## Material:
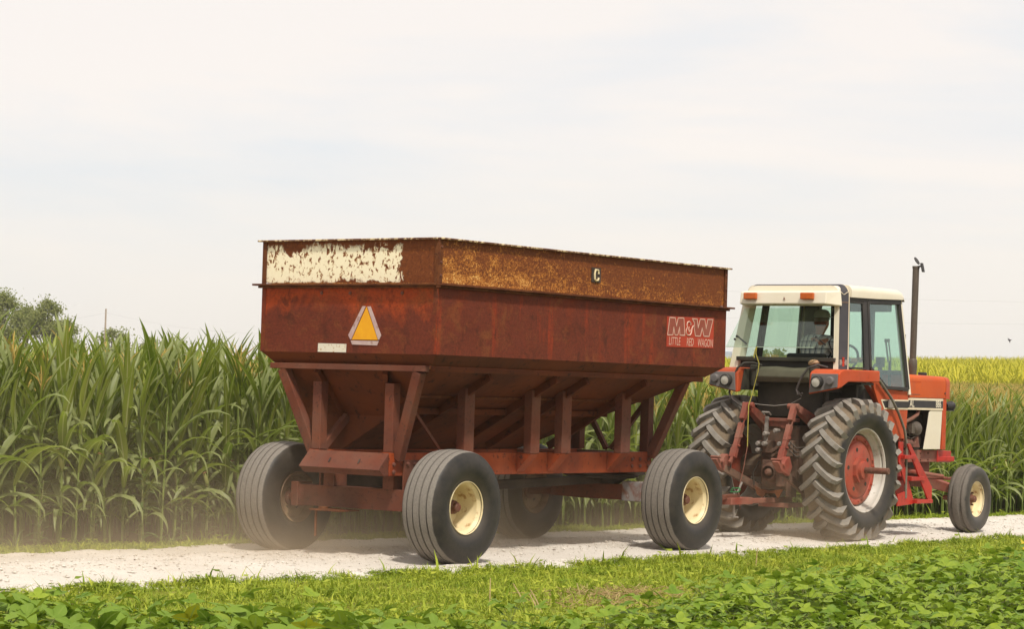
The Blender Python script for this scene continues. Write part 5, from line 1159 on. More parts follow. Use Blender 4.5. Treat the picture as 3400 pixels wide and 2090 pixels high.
# --- three point linkage
for sx in (-1, 1):
    x = sx * 0.32
    T('lift_arm', lambda b: (b.loft([[(sx * 0.36 - 0.06, -0.02, 1.20), (sx * 0.36 + 0.06, -0.02, 1.20), (sx * 0.36 + 0.06, -0.02, 1.36), (sx * 0.36 - 0.06, -0.02, 1.36)], [(x - 0.03, -0.56, 1.48), (x + 0.03, -0.56, 1.48), (x + 0.03, -0.56, 1.56), (x - 0.03, -0.56, 1.56)]]), b.tube([(x - 0.09 * sx, -0.56, 1.525), (x + 0.05 * sx, -0.56, 1.525)], 0.034, 12)), 'linkage_red', 0.006)
    T('lift_link', lambda b: (b.beam((x, -0.565, 1.545), (x, -0.645, 1.36), 0.062, 0.07, side=(0, 1, 0)), b.tube([(x - 0.022, -0.63, 1.38), (x - 0.022, -0.69, 1.24)], 0.008, 6), b.tube([(x + 0.022, -0.63, 1.38), (x + 0.022, -0.69, 1.24)], 0.008, 6), b.beam((x, -0.665, 1.31), (x, -0.745, 1.13), 0.060, 0.062, side=(0, 1, 0)), b.beam((x, -0.745, 1.13), (x, -0.80, 1.01), 0.055, 0.055, side=(0, 1, 0)), b.beam((x, -0.795, 1.03), (x, -0.84, 0.92), 0.08, 0.06, side=(0, 1, 0)),
                              b.tube([(x - 0.055, -0.775, 1.055), (x + 0.055, -0.775, 1.055)], 0.014, 8), b.lathe([(-0.045, 0.046), (-0.015, 0.046)], 14, (x, -0.715, 1.165 + 0.03), 'z'), b.beam((x, -0.84, 0.93), (x, -0.90, 0.86), 0.035, 0.04, side=(0, 1, 0))), 'linkage_red', 0.004)
    T('draft_arm', lambda b: (b.beam((sx * 0.27, -0.12, 0.50), (sx * 0.385, -0.93, 0.80), 0.045, 0.085, side=(0, 0, 1)), b.beam((sx * 0.30, -0.35, 0.62), (sx * 0.20, -0.10, 0.46), 0.03, 0.05)), 'grimy_iron', 0.006)
    T('claw', lambda b: (b.prism([(sx * 0.365, -0.86, 0.74), (sx * 0.365, -1.03, 0.80), (sx * 0.365, -1.12, 0.90), (sx * 0.365, -1.06, 0.915), (sx * 0.365, -1.0, 0.86), (sx * 0.365, -0.93, 0.94), (sx * 0.365, -0.86, 0.96), (sx * 0.365, -0.80, 0.84)], (sx * 0.085, 0, 0)), b.tube([(sx * 0.33, -1.0, 0.87), (sx * 0.47, -1.0, 0.87)], 0.022, 10), b.tube([(sx * 0.33, -1.07, 0.925), (sx * 0.47, -1.07, 0.925)], 0.016, 8)), 'linkage_red', 0.006)
# --- pto housing, valves and fittings on the back of the gearbox
T('top_link_bracket', lambda b: (b.prism([(-0.20, -0.36, 1.36), (0.20, -0.36, 1.36), (0.17, -0.36, 1.30), (0.06, -0.36, 1.26), (0.0, -0.36, 1.285), (-0.2, -0.36, 1.29)], (0, 0.03, 0)), b.box(-0.21, 0.24, -0.38, -0.30, 1.345, 1.385)), 'linkage_red', 0.006)
T('top_link', lambda b: (b.beam((-0.14, -0.40, 1.40), (-0.14, -0.42, 1.10), 0.035, 0.035, side=(0, 1, 0)), b.tube([(-0.17, -0.42, 1.42), (-0.17, -0.46, 1.45), (-0.08, -0.46, 1.45), (-0.08, -0.42, 1.42)], 0.010, 6)), 'bare_steel')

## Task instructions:
Make an exact copy of the data above, pictures excluded.

## Result:
The Blender Python script for this scene continues. Write part 5, from line 1159 on. More parts follow. Use Blender 4.5. Treat the picture as 3400 pixels wide and 2090 pixels high.
# --- three point linkage
for sx in (-1, 1):
    x = sx * 0.32
    T('lift_arm', lambda b: (b.loft([[(sx * 0.36 - 0.06, -0.02, 1.20), (sx * 0.36 + 0.06, -0.02, 1.20), (sx * 0.36 + 0.06, -0.02, 1.36), (sx * 0.36 - 0.06, -0.02, 1.36)], [(x - 0.03, -0.56, 1.48), (x + 0.03, -0.56, 1.48), (x + 0.03, -0.56, 1.56), (x - 0.03, -0.56, 1.56)]]), b.tube([(x - 0.09 * sx, -0.56, 1.525), (x + 0.05 * sx, -0.56, 1.525)], 0.034, 12)), 'linkage_red', 0.006)
    T('lift_link', lambda b: (b.beam((x, -0.565, 1.545), (x, -0.645, 1.36), 0.062, 0.07, side=(0, 1, 0)), b.tube([(x - 0.022, -0.63, 1.38), (x - 0.022, -0.69, 1.24)], 0.008, 6), b.tube([(x + 0.022, -0.63, 1.38), (x + 0.022, -0.69, 1.24)], 0.008, 6), b.beam((x, -0.665, 1.31), (x, -0.745, 1.13), 0.060, 0.062, side=(0, 1, 0)), b.beam((x, -0.745, 1.13), (x, -0.80, 1.01), 0.055, 0.055, side=(0, 1, 0)), b.beam((x, -0.795, 1.03), (x, -0.84, 0.92), 0.08, 0.06, side=(0, 1, 0)),
                              b.tube([(x - 0.055, -0.775, 1.055), (x + 0.055, -0.775, 1.055)], 0.014, 8), b.lathe([(-0.045, 0.046), (-0.015, 0.046)], 14, (x, -0.715, 1.165 + 0.03), 'z'), b.beam((x, -0.84, 0.93), (x, -0.90, 0.86), 0.035, 0.04, side=(0, 1, 0))), 'linkage_red', 0.004)
    T('draft_arm', lambda b: (b.beam((sx * 0.27, -0.12, 0.50), (sx * 0.385, -0.93, 0.80), 0.045, 0.085, side=(0, 0, 1)), b.beam((sx * 0.30, -0.35, 0.62), (sx * 0.20, -0.10, 0.46), 0.03, 0.05)), 'grimy_iron', 0.006)
    T('claw', lambda b: (b.prism([(sx * 0.365, -0.86, 0.74), (sx * 0.365, -1.03, 0.80), (sx * 0.365, -1.12, 0.90), (sx * 0.365, -1.06, 0.915), (sx * 0.365, -1.0, 0.86), (sx * 0.365, -0.93, 0.94), (sx * 0.365, -0.86, 0.96), (sx * 0.365, -0.80, 0.84)], (sx * 0.085, 0, 0)), b.tube([(sx * 0.33, -1.0, 0.87), (sx * 0.47, -1.0, 0.87)], 0.022, 10), b.tube([(sx * 0.33, -1.07, 0.925), (sx * 0.47, -1.07, 0.925)], 0.016, 8)), 'linkage_red', 0.006)
# --- pto housing, valves and fittings on the back of the gearbox
T('top_link_bracket', lambda b: (b.prism([(-0.20, -0.36, 1.36), (0.20, -0.36, 1.36), (0.17, -0.36, 1.30), (0.06, -0.36, 1.26), (0.0, -0.36, 1.285), (-0.2, -0.36, 1.29)], (0, 0.03, 0)), b.box(-0.21, 0.24, -0.38, -0.30, 1.345, 1.385)), 'linkage_red', 0.006)
T('top_link', lambda b: (b.beam((-0.14, -0.40, 1.40), (-0.14, -0.42, 1.10), 0.035, 0.035, side=(0, 1, 0)), b.tube([(-0.17, -0.42, 1.42), (-0.17, -0.46, 1.45), (-0.08, -0.46, 1.45), (-0.08, -0.42, 1.42)], 0.010, 6)), 'bare_steel')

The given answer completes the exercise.